Semasa bergabung di MQFM lampung 2005-2007 |
Kalau soal besaran gaji gimana? Sepanjang yang saya pernah jalani, duakali ganti radio dan berstatus karyawan staf, honor yang diterima lebih tinggi dari penyiar lepas. Bahkan, tak jarang scriptwriter itu kecipratan lebihan, jika pengerjaan iklan lagi banyak-banyaknya.
Scriptwriter Film di Bayar Mahal
Dunia script sebenarnya gak terbatas di radio saja. Kalian pasti pernah nonton film yang alur ceritanya bikin tertawa, marah bahkan meneteskan air mata saking harunya. Nah, semua itu gak terlepas dari kepiawaian seorang scriptwriter.
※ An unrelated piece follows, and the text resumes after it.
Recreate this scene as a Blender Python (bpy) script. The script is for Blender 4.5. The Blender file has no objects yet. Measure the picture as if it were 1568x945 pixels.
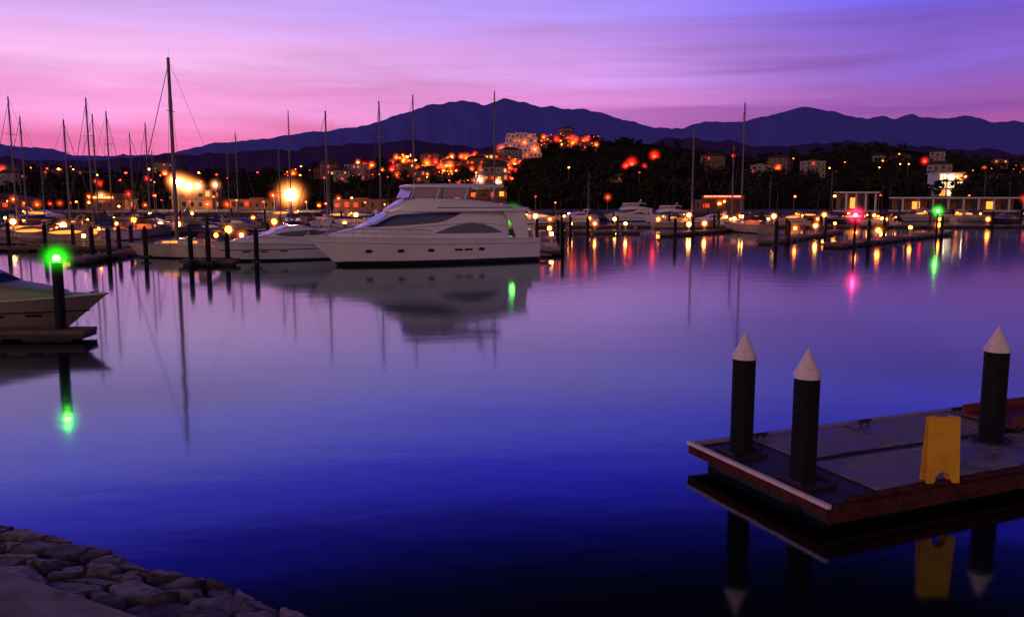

Di Indonesia sendiri sudah banyak sekali penulis skenario handal yang karyanya sukses memukau penonton dan diakui eksistensinya di industri perfilman. Di antaranya ada Jujur Prananto, orang dibalik cerita indah "Petualangan Sherina" dan "Ada Apa dengan Cinta". Sebut saja, Salman Aristo, penulis skenario film Jomblo, Sang Penari, dan Laskar Pelangi, juga Titien Wattimena penulis skenario Mengejar Matahari, Love dan Tentang Dia.
FYI, tau gak? untuk sebuah script atau naskah film lepas kisaran bayaran seorang scriptwriter berada pada range 20-200 juta per naskah film. Sedangkan buat film FTV di bandrol 1-15 juta tiap satu episode sitkom, sinetron atau FTV. Wow ... lumayan banget kan? Tapi tentu saja gak sembarang penulis yang dipercaya untuk menggarap sebuah naskah film. Butuh pengalaman dan jam terbang yang gak sedikit untuk sampai ke titik ini. Tapi yang jelas, serunya profesi ini ketika kita bisa mengembangkan ide dan imajinasi yang nantinya akan divisualkan.
Bicara masalah peluang, kesempatan buat penulis di industri kreatif perfilman Indonesia masih sangat terbuka luas. Apalagi belakangan banyak muncul produser muda berbakat yang meramaikan kancah perfilman dalam negeri. Gimana, tertarik belajar jadi penulis naskah gak?